**Instruction**
Copy the records below exactly, starting at the line that contains "Reconstruct this image" and ending at the line that contains "COL = SC.collection"; leave out any pictures.

**Provided data**

>> start

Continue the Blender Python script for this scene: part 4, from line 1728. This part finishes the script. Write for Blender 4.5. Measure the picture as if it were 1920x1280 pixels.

>> end
>> start

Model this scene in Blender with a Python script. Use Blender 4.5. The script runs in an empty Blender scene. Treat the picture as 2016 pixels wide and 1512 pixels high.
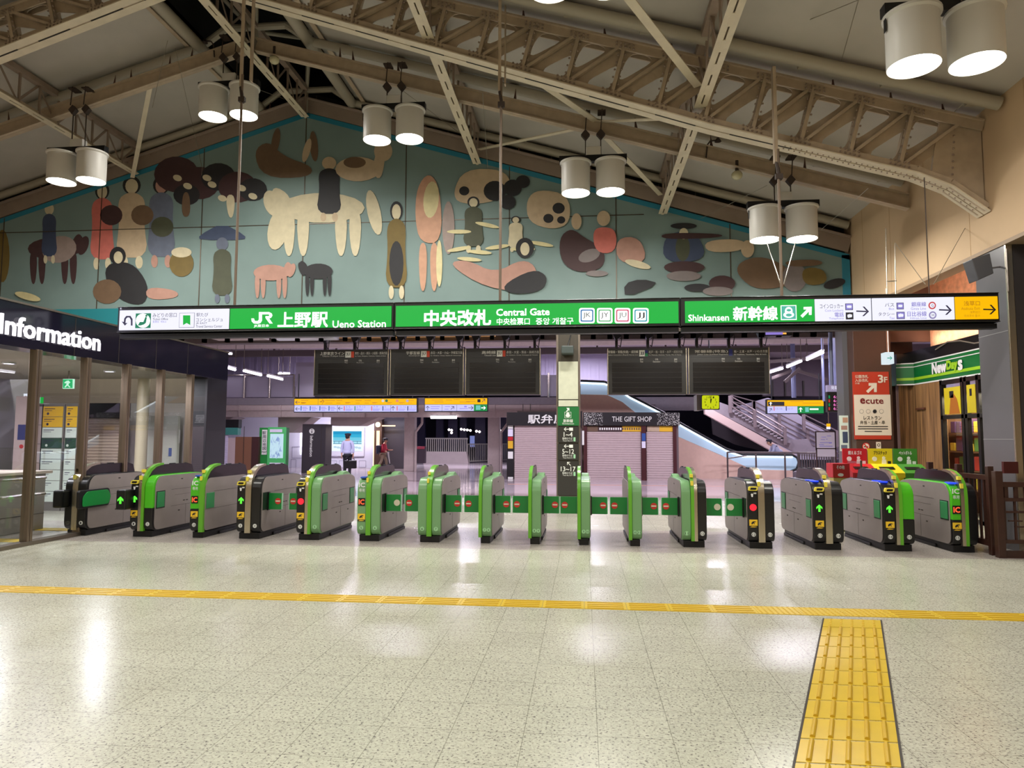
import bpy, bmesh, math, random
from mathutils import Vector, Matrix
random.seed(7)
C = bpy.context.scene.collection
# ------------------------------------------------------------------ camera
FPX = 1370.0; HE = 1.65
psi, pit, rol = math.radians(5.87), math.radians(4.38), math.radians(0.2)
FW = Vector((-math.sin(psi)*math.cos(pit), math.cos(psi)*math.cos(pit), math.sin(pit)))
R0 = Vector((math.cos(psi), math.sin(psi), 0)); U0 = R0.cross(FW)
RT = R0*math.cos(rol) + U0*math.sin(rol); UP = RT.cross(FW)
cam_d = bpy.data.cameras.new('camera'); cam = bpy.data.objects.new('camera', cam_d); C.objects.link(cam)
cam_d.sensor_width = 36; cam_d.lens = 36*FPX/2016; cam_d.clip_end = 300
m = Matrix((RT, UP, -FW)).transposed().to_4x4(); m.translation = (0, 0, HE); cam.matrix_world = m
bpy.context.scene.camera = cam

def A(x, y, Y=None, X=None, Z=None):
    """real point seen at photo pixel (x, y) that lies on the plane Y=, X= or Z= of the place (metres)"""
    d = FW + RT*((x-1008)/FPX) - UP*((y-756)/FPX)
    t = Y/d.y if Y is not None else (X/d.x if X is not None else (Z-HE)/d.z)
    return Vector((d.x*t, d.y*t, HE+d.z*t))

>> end
>> start

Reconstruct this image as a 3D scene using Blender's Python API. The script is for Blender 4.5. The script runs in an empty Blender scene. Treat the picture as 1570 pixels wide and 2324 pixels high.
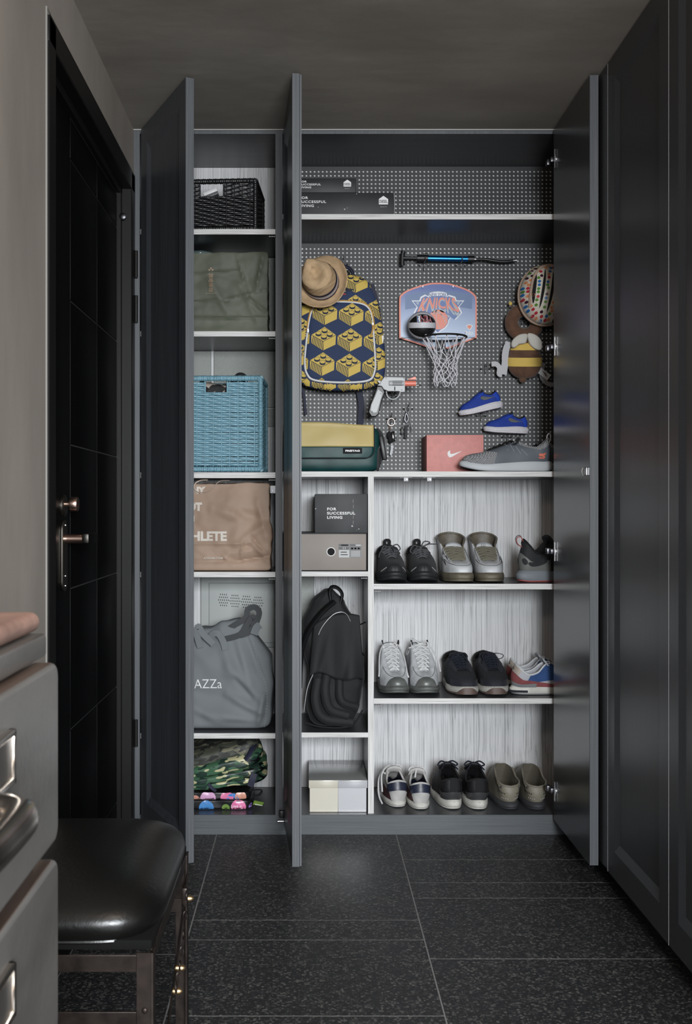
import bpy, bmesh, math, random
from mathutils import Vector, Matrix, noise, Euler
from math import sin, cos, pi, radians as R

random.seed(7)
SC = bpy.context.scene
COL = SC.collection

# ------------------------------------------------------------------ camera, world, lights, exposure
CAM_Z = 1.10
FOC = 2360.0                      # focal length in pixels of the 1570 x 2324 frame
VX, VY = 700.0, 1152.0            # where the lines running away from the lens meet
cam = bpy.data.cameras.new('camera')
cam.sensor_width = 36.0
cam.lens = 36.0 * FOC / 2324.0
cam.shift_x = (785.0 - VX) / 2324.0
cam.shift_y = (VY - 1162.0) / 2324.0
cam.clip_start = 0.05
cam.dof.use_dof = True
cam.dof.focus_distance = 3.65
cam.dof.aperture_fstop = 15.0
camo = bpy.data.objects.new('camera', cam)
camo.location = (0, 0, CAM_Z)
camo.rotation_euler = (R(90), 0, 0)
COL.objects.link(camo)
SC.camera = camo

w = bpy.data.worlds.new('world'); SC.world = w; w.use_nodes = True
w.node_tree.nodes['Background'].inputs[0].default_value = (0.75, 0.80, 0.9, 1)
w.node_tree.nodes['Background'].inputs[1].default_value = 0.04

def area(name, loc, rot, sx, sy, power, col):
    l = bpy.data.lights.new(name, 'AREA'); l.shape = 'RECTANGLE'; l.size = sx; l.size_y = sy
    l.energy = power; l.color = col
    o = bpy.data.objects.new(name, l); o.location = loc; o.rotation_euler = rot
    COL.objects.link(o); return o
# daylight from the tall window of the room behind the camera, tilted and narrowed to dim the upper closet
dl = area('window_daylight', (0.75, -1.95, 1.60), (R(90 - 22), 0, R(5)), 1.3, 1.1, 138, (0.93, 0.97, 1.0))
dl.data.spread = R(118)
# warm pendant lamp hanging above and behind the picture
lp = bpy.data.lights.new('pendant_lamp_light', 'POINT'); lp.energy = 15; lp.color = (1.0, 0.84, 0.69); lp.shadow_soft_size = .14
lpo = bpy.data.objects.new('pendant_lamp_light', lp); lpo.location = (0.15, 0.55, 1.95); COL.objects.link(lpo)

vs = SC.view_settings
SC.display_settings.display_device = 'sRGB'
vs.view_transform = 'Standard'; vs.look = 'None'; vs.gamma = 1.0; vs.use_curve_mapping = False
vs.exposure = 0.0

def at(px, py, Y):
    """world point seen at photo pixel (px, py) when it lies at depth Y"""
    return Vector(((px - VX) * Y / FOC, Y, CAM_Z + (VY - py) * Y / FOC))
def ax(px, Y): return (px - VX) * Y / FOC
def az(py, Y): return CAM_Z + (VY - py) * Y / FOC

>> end

**Exercise response**
Reconstruct this image as a 3D scene using Blender's Python API. The script is for Blender 4.5. The script runs in an empty Blender scene. Treat the picture as 1570 pixels wide and 2324 pixels high.
import bpy, bmesh, math, random
from mathutils import Vector, Matrix, noise, Euler
from math import sin, cos, pi, radians as R

random.seed(7)
SC = bpy.context.scene
COL = SC.collection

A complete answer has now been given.